### Your goal:
Each line should be copied exactly.

________________________________________

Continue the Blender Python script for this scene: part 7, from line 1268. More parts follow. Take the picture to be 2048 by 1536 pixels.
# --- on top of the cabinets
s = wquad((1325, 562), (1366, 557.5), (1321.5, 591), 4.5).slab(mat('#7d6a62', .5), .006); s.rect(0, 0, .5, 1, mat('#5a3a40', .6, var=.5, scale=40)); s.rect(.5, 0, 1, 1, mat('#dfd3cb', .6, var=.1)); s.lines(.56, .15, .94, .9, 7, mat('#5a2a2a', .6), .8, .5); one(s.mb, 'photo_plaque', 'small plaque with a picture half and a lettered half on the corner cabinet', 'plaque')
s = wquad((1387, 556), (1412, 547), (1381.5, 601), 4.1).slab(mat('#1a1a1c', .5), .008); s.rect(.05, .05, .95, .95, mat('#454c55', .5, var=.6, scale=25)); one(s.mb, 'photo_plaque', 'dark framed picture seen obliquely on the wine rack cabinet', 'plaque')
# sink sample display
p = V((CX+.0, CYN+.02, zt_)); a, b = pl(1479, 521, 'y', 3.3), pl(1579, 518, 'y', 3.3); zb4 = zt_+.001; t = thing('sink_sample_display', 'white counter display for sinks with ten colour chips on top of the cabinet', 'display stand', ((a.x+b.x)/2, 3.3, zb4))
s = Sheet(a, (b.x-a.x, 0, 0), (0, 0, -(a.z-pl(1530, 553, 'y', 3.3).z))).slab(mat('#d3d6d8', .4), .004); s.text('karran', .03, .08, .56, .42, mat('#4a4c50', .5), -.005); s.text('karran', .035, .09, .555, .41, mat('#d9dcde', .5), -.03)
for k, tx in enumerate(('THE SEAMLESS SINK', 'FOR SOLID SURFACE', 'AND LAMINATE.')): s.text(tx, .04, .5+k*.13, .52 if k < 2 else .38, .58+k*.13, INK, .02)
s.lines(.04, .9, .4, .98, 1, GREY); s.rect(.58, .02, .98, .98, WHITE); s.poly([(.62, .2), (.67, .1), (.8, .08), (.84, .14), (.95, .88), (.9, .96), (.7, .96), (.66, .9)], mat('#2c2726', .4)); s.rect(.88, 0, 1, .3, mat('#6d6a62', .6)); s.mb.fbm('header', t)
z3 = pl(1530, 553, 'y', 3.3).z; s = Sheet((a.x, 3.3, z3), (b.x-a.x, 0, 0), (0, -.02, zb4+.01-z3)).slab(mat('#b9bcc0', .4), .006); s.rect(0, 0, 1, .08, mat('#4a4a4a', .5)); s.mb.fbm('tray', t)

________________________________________

### Exercise output:
Continue the Blender Python script for this scene: part 7, from line 1268. More parts follow. Take the picture to be 2048 by 1536 pixels.
# --- on top of the cabinets
s = wquad((1325, 562), (1366, 557.5), (1321.5, 591), 4.5).slab(mat('#7d6a62', .5), .006); s.rect(0, 0, .5, 1, mat('#5a3a40', .6, var=.5, scale=40)); s.rect(.5, 0, 1, 1, mat('#dfd3cb', .6, var=.1)); s.lines(.56, .15, .94, .9, 7, mat('#5a2a2a', .6), .8, .5); one(s.mb, 'photo_plaque', 'small plaque with a picture half and a lettered half on the corner cabinet', 'plaque')
s = wquad((1387, 556), (1412, 547), (1381.5, 601), 4.1).slab(mat('#1a1a1c', .5), .008); s.rect(.05, .05, .95, .95, mat('#454c55', .5, var=.6, scale=25)); one(s.mb, 'photo_plaque', 'dark framed picture seen obliquely on the wine rack cabinet', 'plaque')
# sink sample display
p = V((CX+.0, CYN+.02, zt_)); a, b = pl(1479, 521, 'y', 3.3), pl(1579, 518, 'y', 3.3); zb4 = zt_+.001; t = thing('sink_sample_display', 'white counter display for sinks with ten colour chips on top of the cabinet', 'display stand', ((a.x+b.x)/2, 3.3, zb4))
s = Sheet(a, (b.x-a.x, 0, 0), (0, 0, -(a.z-pl(1530, 553, 'y', 3.3).z))).slab(mat('#d3d6d8', .4), .004); s.text('karran', .03, .08, .56, .42, mat('#4a4c50', .5), -.005); s.text('karran', .035, .09, .555, .41, mat('#d9dcde', .5), -.03)
for k, tx in enumerate(('THE SEAMLESS SINK', 'FOR SOLID SURFACE', 'AND LAMINATE.')): s.text(tx, .04, .5+k*.13, .52 if k < 2 else .38, .58+k*.13, INK, .02)
s.lines(.04, .9, .4, .98, 1, GREY); s.rect(.58, .02, .98, .98, WHITE); s.poly([(.62, .2), (.67, .1), (.8, .08), (.84, .14), (.95, .88), (.9, .96), (.7, .96), (.66, .9)], mat('#2c2726', .4)); s.rect(.88, 0, 1, .3, mat('#6d6a62', .6)); s.mb.fbm('header', t)
z3 = pl(1530, 553, 'y', 3.3).z; s = Sheet((a.x, 3.3, z3), (b.x-a.x, 0, 0), (0, -.02, zb4+.01-z3)).slab(mat('#b9bcc0', .4), .006); s.rect(0, 0, 1, .08, mat('#4a4a4a', .5)); s.mb.fbm('tray', t)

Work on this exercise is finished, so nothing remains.